**WRITTEN INSTRUCTION**
Can you restate the records below word for word?

(3D scene scripts)
- - - - - - -

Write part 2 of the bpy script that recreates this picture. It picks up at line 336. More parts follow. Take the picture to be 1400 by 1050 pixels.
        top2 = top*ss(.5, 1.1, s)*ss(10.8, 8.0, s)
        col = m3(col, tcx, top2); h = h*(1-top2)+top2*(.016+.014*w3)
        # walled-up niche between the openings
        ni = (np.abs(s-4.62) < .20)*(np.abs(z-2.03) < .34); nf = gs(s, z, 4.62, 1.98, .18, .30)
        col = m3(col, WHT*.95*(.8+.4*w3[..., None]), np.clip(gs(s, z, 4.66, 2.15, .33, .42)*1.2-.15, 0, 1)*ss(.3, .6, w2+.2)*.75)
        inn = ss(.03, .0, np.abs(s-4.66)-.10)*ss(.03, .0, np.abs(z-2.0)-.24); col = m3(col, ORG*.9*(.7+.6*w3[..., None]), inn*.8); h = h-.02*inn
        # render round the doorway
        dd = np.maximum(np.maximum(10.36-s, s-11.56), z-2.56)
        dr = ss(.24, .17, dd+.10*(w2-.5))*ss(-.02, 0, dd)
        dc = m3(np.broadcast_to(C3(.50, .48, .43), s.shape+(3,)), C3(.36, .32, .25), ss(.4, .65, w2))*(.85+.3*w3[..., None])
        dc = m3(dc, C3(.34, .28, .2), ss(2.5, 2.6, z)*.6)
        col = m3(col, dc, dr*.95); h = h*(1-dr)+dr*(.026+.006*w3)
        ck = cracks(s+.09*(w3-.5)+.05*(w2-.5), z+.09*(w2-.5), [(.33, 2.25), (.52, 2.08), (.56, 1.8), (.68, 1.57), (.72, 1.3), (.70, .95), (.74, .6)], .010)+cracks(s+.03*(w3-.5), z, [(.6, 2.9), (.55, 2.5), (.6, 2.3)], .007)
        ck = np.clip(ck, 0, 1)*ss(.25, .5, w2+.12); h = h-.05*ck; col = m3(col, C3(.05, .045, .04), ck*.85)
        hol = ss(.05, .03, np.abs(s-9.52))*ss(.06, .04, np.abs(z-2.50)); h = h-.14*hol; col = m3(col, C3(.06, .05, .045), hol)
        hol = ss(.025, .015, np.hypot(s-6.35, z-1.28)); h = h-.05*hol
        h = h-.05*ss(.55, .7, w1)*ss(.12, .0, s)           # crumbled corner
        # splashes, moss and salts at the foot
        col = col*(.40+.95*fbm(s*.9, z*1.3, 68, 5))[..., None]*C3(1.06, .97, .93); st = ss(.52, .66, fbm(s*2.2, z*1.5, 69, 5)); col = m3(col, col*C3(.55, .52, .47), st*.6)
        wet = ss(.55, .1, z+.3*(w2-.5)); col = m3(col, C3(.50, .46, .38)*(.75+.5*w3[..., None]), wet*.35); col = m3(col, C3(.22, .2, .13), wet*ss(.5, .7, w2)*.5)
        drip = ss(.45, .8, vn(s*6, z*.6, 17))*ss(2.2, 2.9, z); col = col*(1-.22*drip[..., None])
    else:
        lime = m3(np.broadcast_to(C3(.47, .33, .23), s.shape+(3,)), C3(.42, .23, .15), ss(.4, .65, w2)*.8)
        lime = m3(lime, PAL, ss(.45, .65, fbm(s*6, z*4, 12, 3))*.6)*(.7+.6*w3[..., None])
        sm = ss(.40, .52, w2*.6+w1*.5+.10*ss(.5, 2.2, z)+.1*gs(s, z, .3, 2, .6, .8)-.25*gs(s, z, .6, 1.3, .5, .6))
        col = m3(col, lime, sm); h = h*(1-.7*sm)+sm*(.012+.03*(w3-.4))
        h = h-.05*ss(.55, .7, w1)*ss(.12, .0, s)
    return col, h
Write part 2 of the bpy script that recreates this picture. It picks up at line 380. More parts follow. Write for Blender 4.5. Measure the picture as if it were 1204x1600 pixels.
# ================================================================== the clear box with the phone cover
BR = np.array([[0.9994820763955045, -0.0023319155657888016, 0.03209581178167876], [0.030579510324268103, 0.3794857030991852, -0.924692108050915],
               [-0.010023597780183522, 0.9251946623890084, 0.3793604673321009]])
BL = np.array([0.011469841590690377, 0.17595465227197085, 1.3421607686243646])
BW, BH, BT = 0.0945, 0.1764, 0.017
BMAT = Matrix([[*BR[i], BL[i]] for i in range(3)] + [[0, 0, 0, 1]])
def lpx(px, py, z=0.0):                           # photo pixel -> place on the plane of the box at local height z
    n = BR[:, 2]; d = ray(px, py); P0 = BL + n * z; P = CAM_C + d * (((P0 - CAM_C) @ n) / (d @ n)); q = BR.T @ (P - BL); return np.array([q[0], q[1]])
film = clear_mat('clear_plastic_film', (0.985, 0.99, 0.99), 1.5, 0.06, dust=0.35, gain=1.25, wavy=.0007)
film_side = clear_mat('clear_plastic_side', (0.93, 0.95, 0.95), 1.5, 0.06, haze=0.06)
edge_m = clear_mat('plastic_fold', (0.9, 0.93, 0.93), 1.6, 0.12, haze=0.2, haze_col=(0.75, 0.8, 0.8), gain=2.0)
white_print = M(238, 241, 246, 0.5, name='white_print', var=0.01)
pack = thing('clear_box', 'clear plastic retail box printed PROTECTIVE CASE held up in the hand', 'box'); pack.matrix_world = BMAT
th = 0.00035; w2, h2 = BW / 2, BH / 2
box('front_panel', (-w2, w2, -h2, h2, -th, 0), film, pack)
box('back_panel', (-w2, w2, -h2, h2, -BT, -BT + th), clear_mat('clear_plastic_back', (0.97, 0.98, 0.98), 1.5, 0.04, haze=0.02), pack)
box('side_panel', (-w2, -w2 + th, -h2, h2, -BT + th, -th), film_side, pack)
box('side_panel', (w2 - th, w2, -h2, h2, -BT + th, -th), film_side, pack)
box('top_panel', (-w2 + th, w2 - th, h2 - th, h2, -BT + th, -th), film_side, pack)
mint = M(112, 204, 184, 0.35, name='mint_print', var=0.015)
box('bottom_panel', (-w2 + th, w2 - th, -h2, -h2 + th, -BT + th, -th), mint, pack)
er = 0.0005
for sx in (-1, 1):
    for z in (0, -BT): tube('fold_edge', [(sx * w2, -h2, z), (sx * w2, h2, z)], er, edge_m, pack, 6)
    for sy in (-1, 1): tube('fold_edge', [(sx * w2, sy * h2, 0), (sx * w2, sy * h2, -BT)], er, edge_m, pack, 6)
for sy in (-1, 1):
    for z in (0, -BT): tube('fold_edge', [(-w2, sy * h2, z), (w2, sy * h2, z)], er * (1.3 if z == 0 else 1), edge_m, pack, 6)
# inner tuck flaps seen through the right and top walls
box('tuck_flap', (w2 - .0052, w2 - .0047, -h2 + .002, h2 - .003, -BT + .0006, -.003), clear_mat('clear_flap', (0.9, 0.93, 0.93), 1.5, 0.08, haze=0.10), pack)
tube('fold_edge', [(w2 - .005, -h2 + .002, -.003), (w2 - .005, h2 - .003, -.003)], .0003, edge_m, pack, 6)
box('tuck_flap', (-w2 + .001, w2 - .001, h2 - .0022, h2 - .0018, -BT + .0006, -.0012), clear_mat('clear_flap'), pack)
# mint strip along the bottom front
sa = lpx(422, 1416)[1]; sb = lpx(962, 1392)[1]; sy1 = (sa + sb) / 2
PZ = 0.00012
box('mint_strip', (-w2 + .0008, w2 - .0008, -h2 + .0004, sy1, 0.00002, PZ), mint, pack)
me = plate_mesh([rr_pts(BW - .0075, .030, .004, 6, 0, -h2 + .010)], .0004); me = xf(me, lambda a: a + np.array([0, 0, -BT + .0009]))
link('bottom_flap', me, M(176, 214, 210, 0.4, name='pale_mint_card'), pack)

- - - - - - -

**TASK ANSWER**
Write part 2 of the bpy script that recreates this picture. It picks up at line 336. More parts follow. Take the picture to be 1400 by 1050 pixels.
        top2 = top*ss(.5, 1.1, s)*ss(10.8, 8.0, s)
        col = m3(col, tcx, top2); h = h*(1-top2)+top2*(.016+.014*w3)
        # walled-up niche between the openings
        ni = (np.abs(s-4.62) < .20)*(np.abs(z-2.03) < .34); nf = gs(s, z, 4.62, 1.98, .18, .30)
        col = m3(col, WHT*.95*(.8+.4*w3[..., None]), np.clip(gs(s, z, 4.66, 2.15, .33, .42)*1.2-.15, 0, 1)*ss(.3, .6, w2+.2)*.75)
        inn = ss(.03, .0, np.abs(s-4.66)-.10)*ss(.03, .0, np.abs(z-2.0)-.24); col = m3(col, ORG*.9*(.7+.6*w3[..., None]), inn*.8); h = h-.02*inn
        # render round the doorway
        dd = np.maximum(np.maximum(10.36-s, s-11.56), z-2.56)
        dr = ss(.24, .17, dd+.10*(w2-.5))*ss(-.02, 0, dd)
        dc = m3(np.broadcast_to(C3(.50, .48, .43), s.shape+(3,)), C3(.36, .32, .25), ss(.4, .65, w2))*(.85+.3*w3[..., None])
        dc = m3(dc, C3(.34, .28, .2), ss(2.5, 2.6, z)*.6)
        col = m3(col, dc, dr*.95); h = h*(1-dr)+dr*(.026+.006*w3)
        ck = cracks(s+.09*(w3-.5)+.05*(w2-.5), z+.09*(w2-.5), [(.33, 2.25), (.52, 2.08), (.56, 1.8), (.68, 1.57), (.72, 1.3), (.70, .95), (.74, .6)], .010)+cracks(s+.03*(w3-.5), z, [(.6, 2.9), (.55, 2.5), (.6, 2.3)], .007)
        ck = np.clip(ck, 0, 1)*ss(.25, .5, w2+.12); h = h-.05*ck; col = m3(col, C3(.05, .045, .04), ck*.85)
        hol = ss(.05, .03, np.abs(s-9.52))*ss(.06, .04, np.abs(z-2.50)); h = h-.14*hol; col = m3(col, C3(.06, .05, .045), hol)
        hol = ss(.025, .015, np.hypot(s-6.35, z-1.28)); h = h-.05*hol
        h = h-.05*ss(.55, .7, w1)*ss(.12, .0, s)           # crumbled corner
        # splashes, moss and salts at the foot
        col = col*(.40+.95*fbm(s*.9, z*1.3, 68, 5))[..., None]*C3(1.06, .97, .93); st = ss(.52, .66, fbm(s*2.2, z*1.5, 69, 5)); col = m3(col, col*C3(.55, .52, .47), st*.6)
        wet = ss(.55, .1, z+.3*(w2-.5)); col = m3(col, C3(.50, .46, .38)*(.75+.5*w3[..., None]), wet*.35); col = m3(col, C3(.22, .2, .13), wet*ss(.5, .7, w2)*.5)
        drip = ss(.45, .8, vn(s*6, z*.6, 17))*ss(2.2, 2.9, z); col = col*(1-.22*drip[..., None])
    else:
        lime = m3(np.broadcast_to(C3(.47, .33, .23), s.shape+(3,)), C3(.42, .23, .15), ss(.4, .65, w2)*.8)
        lime = m3(lime, PAL, ss(.45, .65, fbm(s*6, z*4, 12, 3))*.6)*(.7+.6*w3[..., None])
        sm = ss(.40, .52, w2*.6+w1*.5+.10*ss(.5, 2.2, z)+.1*gs(s, z, .3, 2, .6, .8)-.25*gs(s, z, .6, 1.3, .5, .6))
        col = m3(col, lime, sm); h = h*(1-.7*sm)+sm*(.012+.03*(w3-.4))
        h = h-.05*ss(.55, .7, w1)*ss(.12, .0, s)
    return col, h
Write part 2 of the bpy script that recreates this picture. It picks up at line 380. More parts follow. Write for Blender 4.5. Measure the picture as if it were 1204x1600 pixels.
# ================================================================== the clear box with the phone cover
BR = np.array([[0.9994820763955045, -0.0023319155657888016, 0.03209581178167876], [0.030579510324268103, 0.3794857030991852, -0.924692108050915],
               [-0.010023597780183522, 0.9251946623890084, 0.3793604673321009]])
BL = np.array([0.011469841590690377, 0.17595465227197085, 1.3421607686243646])
BW, BH, BT = 0.0945, 0.1764, 0.017
BMAT = Matrix([[*BR[i], BL[i]] for i in range(3)] + [[0, 0, 0, 1]])
def lpx(px, py, z=0.0):                           # photo pixel -> place on the plane of the box at local height z
    n = BR[:, 2]; d = ray(px, py); P0 = BL + n * z; P = CAM_C + d * (((P0 - CAM_C) @ n) / (d @ n)); q = BR.T @ (P - BL); return np.array([q[0], q[1]])
film = clear_mat('clear_plastic_film', (0.985, 0.99, 0.99), 1.5, 0.06, dust=0.35, gain=1.25, wavy=.0007)
film_side = clear_mat('clear_plastic_side', (0.93, 0.95, 0.95), 1.5, 0.06, haze=0.06)
edge_m = clear_mat('plastic_fold', (0.9, 0.93, 0.93), 1.6, 0.12, haze=0.2, haze_col=(0.75, 0.8, 0.8), gain=2.0)
white_print = M(238, 241, 246, 0.5, name='white_print', var=0.01)
pack = thing('clear_box', 'clear plastic retail box printed PROTECTIVE CASE held up in the hand', 'box'); pack.matrix_world = BMAT
th = 0.00035; w2, h2 = BW / 2, BH / 2
box('front_panel', (-w2, w2, -h2, h2, -th, 0), film, pack)
box('back_panel', (-w2, w2, -h2, h2, -BT, -BT + th), clear_mat('clear_plastic_back', (0.97, 0.98, 0.98), 1.5, 0.04, haze=0.02), pack)
box('side_panel', (-w2, -w2 + th, -h2, h2, -BT + th, -th), film_side, pack)
box('side_panel', (w2 - th, w2, -h2, h2, -BT + th, -th), film_side, pack)
box('top_panel', (-w2 + th, w2 - th, h2 - th, h2, -BT + th, -th), film_side, pack)
mint = M(112, 204, 184, 0.35, name='mint_print', var=0.015)
box('bottom_panel', (-w2 + th, w2 - th, -h2, -h2 + th, -BT + th, -th), mint, pack)
er = 0.0005
for sx in (-1, 1):
    for z in (0, -BT): tube('fold_edge', [(sx * w2, -h2, z), (sx * w2, h2, z)], er, edge_m, pack, 6)
    for sy in (-1, 1): tube('fold_edge', [(sx * w2, sy * h2, 0), (sx * w2, sy * h2, -BT)], er, edge_m, pack, 6)
for sy in (-1, 1):
    for z in (0, -BT): tube('fold_edge', [(-w2, sy * h2, z), (w2, sy * h2, z)], er * (1.3 if z == 0 else 1), edge_m, pack, 6)
# inner tuck flaps seen through the right and top walls
box('tuck_flap', (w2 - .0052, w2 - .0047, -h2 + .002, h2 - .003, -BT + .0006, -.003), clear_mat('clear_flap', (0.9, 0.93, 0.93), 1.5, 0.08, haze=0.10), pack)
tube('fold_edge', [(w2 - .005, -h2 + .002, -.003), (w2 - .005, h2 - .003, -.003)], .0003, edge_m, pack, 6)
box('tuck_flap', (-w2 + .001, w2 - .001, h2 - .0022, h2 - .0018, -BT + .0006, -.0012), clear_mat('clear_flap'), pack)
# mint strip along the bottom front
sa = lpx(422, 1416)[1]; sb = lpx(962, 1392)[1]; sy1 = (sa + sb) / 2
PZ = 0.00012
box('mint_strip', (-w2 + .0008, w2 - .0008, -h2 + .0004, sy1, 0.00002, PZ), mint, pack)
me = plate_mesh([rr_pts(BW - .0075, .030, .004, 6, 0, -h2 + .010)], .0004); me = xf(me, lambda a: a + np.array([0, 0, -BT + .0009]))
link('bottom_flap', me, M(176, 214, 210, 0.4, name='pale_mint_card'), pack)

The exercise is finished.